By Andrea Schmidt
Everyone always told me senior year goes fast, so enjoy it while you can. It is supposed to be one of the best years of your life. You are finally the "top dog" in school, and all of the underclasswomen look up to you. You receive privileges others don't and take classes others can't. When I was a freshman, high school seemed like it would go on forever. Four years seemed like an eternity back then. When I was a freshman, I thought the seniors were the coolest. They looked so mature and dignified and wore the coolest clothes. Their hair always looked perfect and everything they did or said sounded right. I couldn't wait to be just like them. Then, after three long years, it was finally my turn.
My goal going into senior year was coming out with no regrets and I wanted to make the best out of my last year of high school. I started talking to girls in my class I didn't know too well and got involved with more activities. I enjoyed every minute of senior year. I felt like a role model to the underclasswomen, and felt so much more grown up. Even though I don't think I have the coolest clothes, my hair doesn't always look good, and everything I do isn't right, I still felt like a walking example on display.

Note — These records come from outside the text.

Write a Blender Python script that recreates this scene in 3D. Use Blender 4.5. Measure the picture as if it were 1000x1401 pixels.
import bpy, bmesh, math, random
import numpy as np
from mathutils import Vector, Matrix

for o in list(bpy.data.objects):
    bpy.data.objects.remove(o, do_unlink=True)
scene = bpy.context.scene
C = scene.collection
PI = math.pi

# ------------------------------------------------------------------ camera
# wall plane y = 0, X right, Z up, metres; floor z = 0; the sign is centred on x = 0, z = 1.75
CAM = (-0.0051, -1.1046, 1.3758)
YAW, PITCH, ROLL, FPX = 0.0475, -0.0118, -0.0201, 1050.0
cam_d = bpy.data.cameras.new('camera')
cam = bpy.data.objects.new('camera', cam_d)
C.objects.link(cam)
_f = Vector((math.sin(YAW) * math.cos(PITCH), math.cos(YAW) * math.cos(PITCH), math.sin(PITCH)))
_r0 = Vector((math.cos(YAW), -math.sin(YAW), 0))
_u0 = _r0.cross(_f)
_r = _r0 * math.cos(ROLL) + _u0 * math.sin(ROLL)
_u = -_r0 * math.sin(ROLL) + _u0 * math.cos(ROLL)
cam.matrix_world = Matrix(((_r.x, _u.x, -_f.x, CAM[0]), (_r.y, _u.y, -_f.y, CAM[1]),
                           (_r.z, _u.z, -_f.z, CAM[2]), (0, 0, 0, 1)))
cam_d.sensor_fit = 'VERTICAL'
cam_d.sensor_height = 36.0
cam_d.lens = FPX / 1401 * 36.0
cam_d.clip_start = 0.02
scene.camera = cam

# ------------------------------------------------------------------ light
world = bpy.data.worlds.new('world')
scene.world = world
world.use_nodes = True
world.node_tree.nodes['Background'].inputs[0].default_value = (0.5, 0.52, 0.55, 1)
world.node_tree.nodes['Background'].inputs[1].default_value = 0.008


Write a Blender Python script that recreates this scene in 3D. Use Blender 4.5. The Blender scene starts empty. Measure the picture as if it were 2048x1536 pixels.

Freshman year, I would refer to someone as "that one girl in our class," but now, everyone knows everyone's name and knows each other so much better. As I walk into my classrooms and up and down the hallways, I realize that come next year, I won't be going to school here. The atmosphere and environment I have become so comfortable with will be replaced with a new and scary one. It amazes me that this coming August I will not be walking through those glass doors to start once again another school year.
I have seen my life as a chapter book. The first chapter of my book consists of the first years of my life. It is vague and not eventful. The second chapter is my grade school career. This chapter consists of silly fights at recess and pre-teen drama in English class. The third chapter is the longest, the deepest and my favorite chapter of the book so far. This chapter is the happiest, but contains many changes in how I think now. I have changed so much over my four high school years. The way I think about situations and talk to others has changed significantly since freshman year. I feel like I have been so naive my whole life. If I had known what I know now, my childhood would've been different. The fourth chapter of my book has yet to be written.
As I sit here writing this, with only ten days of my senior year of high school left, I am in disbelief. As everyone said, senior year goes fast - now I can attest to that. So many friendships were strengthened, laughs shared and memories made. The mentioning of graduation day brings me to tears. I look around at my classmates and after spending four years together, I wonder if I will ever see some of them again. We all became so much closer over the past year and became a very unified class. My senior year has been the best year of my life. I have met new people, experienced new things and have developed into a different person than I was at the beginning of the year. I will remember this for the rest of my life.
Andrea Schmidt is a member of the Notre Dame Academy's graduating Class of 2009.